Selain itu, realokasi talenta menjadi tantangan
besar.
Firma tradisional terbiasa merekrut ratusan MBA generalis setiap tahun.
Namun masa depan menuntut profil baru: konsultan yang melek AI, data, dan
sistem berpikir lintas disiplin.
PwC, misalnya, telah mengumumkan investasi USD 1 miliar untuk pelatihan AI — tetapi budaya dan insentif internal kemungkinan butuh waktu lama untuk menyesuaikan diri.
Lebih dari Sekadar Alat: AI Menuntut Redesign Organisasi
Kesalahan terbesar, menurut Duncan dan rekan-rekannya, adalah memperlakukan AI hanya sebagai “alat tambahan” di atas sistem lama.

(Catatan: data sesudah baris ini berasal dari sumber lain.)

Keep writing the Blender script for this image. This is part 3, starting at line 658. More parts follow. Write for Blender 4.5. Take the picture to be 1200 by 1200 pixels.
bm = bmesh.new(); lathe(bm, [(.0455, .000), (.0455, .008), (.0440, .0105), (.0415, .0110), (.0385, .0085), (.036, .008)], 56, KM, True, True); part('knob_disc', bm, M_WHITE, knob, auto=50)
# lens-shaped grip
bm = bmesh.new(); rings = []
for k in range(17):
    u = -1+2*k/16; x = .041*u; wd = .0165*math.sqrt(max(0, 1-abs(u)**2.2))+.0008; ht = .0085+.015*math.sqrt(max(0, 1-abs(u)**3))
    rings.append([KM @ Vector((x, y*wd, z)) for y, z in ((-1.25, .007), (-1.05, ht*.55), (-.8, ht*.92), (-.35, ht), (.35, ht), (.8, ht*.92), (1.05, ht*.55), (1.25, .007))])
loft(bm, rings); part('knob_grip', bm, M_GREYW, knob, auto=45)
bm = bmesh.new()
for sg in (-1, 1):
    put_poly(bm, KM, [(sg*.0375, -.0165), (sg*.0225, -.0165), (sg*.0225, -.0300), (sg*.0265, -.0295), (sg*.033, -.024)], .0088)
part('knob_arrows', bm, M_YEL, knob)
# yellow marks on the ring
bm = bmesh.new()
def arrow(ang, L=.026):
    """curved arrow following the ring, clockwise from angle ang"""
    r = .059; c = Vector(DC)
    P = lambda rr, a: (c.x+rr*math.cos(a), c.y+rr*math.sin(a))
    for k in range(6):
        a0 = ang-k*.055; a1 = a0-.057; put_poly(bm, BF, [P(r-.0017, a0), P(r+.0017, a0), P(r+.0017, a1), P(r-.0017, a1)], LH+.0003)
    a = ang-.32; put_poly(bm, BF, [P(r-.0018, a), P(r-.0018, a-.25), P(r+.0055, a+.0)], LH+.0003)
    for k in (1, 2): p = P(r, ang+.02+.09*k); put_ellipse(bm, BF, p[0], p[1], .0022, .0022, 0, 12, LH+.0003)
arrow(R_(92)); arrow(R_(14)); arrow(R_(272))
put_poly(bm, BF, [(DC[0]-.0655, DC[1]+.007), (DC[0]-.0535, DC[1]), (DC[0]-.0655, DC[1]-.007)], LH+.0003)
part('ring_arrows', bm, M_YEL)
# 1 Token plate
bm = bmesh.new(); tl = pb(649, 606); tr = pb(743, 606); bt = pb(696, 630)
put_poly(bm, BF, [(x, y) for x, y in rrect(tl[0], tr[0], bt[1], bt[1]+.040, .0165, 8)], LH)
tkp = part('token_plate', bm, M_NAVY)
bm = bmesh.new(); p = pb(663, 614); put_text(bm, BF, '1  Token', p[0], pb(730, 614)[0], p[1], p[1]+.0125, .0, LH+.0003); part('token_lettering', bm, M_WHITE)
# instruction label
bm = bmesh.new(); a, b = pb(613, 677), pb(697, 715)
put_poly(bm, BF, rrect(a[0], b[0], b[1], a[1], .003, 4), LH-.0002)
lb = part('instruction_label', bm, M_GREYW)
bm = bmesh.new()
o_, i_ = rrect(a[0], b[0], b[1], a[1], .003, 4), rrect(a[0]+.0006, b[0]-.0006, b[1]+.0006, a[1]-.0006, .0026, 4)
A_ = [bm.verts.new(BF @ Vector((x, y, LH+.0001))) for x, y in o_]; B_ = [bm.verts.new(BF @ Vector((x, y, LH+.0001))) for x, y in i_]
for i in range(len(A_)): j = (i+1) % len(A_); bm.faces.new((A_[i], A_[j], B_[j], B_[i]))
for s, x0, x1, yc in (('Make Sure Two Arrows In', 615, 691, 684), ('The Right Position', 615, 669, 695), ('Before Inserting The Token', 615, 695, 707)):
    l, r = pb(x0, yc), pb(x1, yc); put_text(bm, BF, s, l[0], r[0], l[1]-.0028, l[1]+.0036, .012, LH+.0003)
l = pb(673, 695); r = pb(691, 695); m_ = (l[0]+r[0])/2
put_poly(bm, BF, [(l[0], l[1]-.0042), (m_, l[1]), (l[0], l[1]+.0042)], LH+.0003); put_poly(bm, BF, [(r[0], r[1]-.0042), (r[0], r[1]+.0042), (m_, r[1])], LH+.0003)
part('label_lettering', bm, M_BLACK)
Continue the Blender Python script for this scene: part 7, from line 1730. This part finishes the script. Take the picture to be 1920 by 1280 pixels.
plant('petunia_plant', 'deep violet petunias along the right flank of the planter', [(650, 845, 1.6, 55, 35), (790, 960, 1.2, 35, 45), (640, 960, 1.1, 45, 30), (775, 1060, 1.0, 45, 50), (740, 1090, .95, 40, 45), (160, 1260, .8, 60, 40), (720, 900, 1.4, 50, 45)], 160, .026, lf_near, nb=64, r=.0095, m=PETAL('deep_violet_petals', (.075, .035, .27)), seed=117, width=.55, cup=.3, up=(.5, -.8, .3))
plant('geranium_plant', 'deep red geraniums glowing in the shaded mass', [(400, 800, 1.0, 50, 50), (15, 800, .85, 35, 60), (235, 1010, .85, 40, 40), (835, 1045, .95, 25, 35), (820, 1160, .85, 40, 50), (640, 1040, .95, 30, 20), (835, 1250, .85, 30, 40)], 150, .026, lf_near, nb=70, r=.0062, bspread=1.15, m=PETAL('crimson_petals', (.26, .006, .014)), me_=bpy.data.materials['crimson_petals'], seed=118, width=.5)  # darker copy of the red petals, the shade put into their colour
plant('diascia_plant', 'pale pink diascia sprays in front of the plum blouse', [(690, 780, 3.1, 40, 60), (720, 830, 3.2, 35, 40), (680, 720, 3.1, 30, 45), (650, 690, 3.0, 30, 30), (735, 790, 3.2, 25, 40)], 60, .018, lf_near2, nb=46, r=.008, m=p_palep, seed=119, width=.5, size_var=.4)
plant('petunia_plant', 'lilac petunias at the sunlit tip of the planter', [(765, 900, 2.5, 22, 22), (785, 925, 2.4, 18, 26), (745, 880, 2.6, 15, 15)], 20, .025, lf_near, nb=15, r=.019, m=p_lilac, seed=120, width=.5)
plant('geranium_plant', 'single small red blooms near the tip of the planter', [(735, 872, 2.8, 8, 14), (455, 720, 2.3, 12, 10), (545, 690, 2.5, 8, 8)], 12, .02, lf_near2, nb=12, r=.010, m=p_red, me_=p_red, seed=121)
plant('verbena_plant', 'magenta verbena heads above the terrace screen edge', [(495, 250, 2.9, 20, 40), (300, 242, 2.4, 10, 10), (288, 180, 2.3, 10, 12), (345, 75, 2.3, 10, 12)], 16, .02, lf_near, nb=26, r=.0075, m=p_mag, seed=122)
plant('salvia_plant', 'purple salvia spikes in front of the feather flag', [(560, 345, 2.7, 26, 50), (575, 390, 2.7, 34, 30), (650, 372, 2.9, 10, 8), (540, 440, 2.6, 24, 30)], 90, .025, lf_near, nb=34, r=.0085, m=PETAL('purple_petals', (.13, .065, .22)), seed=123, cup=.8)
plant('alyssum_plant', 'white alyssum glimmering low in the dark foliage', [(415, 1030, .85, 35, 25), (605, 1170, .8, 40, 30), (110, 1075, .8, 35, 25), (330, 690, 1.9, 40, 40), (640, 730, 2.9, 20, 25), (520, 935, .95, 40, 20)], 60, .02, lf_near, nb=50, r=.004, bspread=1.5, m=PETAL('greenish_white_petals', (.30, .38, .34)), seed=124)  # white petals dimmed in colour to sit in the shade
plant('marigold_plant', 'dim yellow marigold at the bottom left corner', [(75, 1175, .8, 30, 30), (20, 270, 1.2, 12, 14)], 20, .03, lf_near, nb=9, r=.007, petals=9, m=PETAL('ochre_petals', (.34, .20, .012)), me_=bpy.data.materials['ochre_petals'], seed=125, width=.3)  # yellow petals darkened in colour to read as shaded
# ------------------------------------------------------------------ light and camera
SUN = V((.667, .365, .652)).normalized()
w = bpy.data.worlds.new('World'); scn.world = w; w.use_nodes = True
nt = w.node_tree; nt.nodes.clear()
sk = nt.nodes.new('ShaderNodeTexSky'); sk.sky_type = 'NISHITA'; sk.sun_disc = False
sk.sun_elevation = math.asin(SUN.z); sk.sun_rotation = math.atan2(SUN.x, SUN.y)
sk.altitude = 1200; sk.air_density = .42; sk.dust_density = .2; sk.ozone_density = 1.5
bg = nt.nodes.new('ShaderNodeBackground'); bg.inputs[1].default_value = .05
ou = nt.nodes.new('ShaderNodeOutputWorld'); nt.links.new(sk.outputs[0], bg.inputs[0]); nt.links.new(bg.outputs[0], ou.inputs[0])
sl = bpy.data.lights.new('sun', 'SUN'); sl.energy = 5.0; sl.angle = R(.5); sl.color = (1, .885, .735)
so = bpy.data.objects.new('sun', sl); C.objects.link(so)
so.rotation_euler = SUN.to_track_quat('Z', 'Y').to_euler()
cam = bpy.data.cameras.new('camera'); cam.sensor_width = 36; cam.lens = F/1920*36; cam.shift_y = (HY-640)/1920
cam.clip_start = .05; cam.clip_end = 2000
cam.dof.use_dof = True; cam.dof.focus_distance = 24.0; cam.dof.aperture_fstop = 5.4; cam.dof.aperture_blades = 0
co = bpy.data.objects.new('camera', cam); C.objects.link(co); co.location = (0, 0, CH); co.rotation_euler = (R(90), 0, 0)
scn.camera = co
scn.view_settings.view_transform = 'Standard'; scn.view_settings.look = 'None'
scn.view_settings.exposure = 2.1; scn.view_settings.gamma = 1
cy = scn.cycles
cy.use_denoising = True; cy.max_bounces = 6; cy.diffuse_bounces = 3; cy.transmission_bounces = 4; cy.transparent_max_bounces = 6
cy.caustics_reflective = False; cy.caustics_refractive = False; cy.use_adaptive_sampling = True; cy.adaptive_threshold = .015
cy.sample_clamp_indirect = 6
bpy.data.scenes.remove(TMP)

“AI bukan aksesori bagi piramida,” tulis mereka,
“tetapi alasan untuk membangun ulang struktur dari awal.”
Jika tidak, firma yang lamban akan kalah dari pesaing yang lebih ramping, berorientasi hasil, dan mampu menawarkan harga lebih rendah dengan kualitas lebih tinggi.
Etika dan Tata Kelola AI: Tantangan Baru dalam Konsultansi
Ada pula persoalan governance dan etika.
Dalam model piramida, setiap laporan melalui banyak lapisan verifikasi—analis,
manajer, partner—sehingga tanggung jawab jelas.
Dalam model obelisk yang lebih ramping dan cepat, AI membuat keputusan dalam
rantai yang lebih pendek.
Karena itu, diperlukan sistem etika baru agar keputusan berbasis AI tetap dapat dipertanggungjawabkan dan transparan.
Jeffrey Saviano, salah satu penulis, kini memimpin tim riset
tata kelola AI di Harvard’s Edmond & Lily Safra Center for Ethics.
Ia menekankan bahwa bisnis tak bisa menunggu regulasi pemerintah:
“Tanggung jawab etika AI harus dibangun dari dalam organisasi—bukan diserahkan pada compliance di akhir proses.”
Masa Depan: Dari Jam Kerja ke Nilai Strategis
Bhandari dan rekan-rekannya meyakini, pemenang di era baru
ini adalah firma yang mampu mendefinisikan ulang “produktivitas konsultan.”
Bukan lagi berapa jam dikerjakan, tapi seberapa besar dampak strategis yang
dihasilkan.
Model obelisk menggeser fokus dari volume ke value, dari hirarki ke ketangkasan, dari “berapa banyak orang” ke “berapa tajam wawasan.”
Firma yang mampu menyeimbangkan AI, keahlian manusia, dan etika bisnis akan memimpin gelombang baru konsultansi global.
“AI tidak menghapus kebutuhan akan konsultan,” tulis para penulis, “tapi menghapus alasan bagi konsultan untuk tetap seperti dulu.”
Industri konsultansi sedang memasuki masa transformasi paling besar dalam sejarahnya.
Model piramida—yang selama puluhan tahun menjadi simbol status dan stabilitas—mulai runtuh di bawah tekanan otomatisasi.
Sebagai gantinya, muncul “obelisk consulting”: ramping, cepat, cerdas, dan berfokus pada nilai strategis.
Di masa depan, yang bertahan bukanlah firma terbesar—melainkan yang paling adaptif.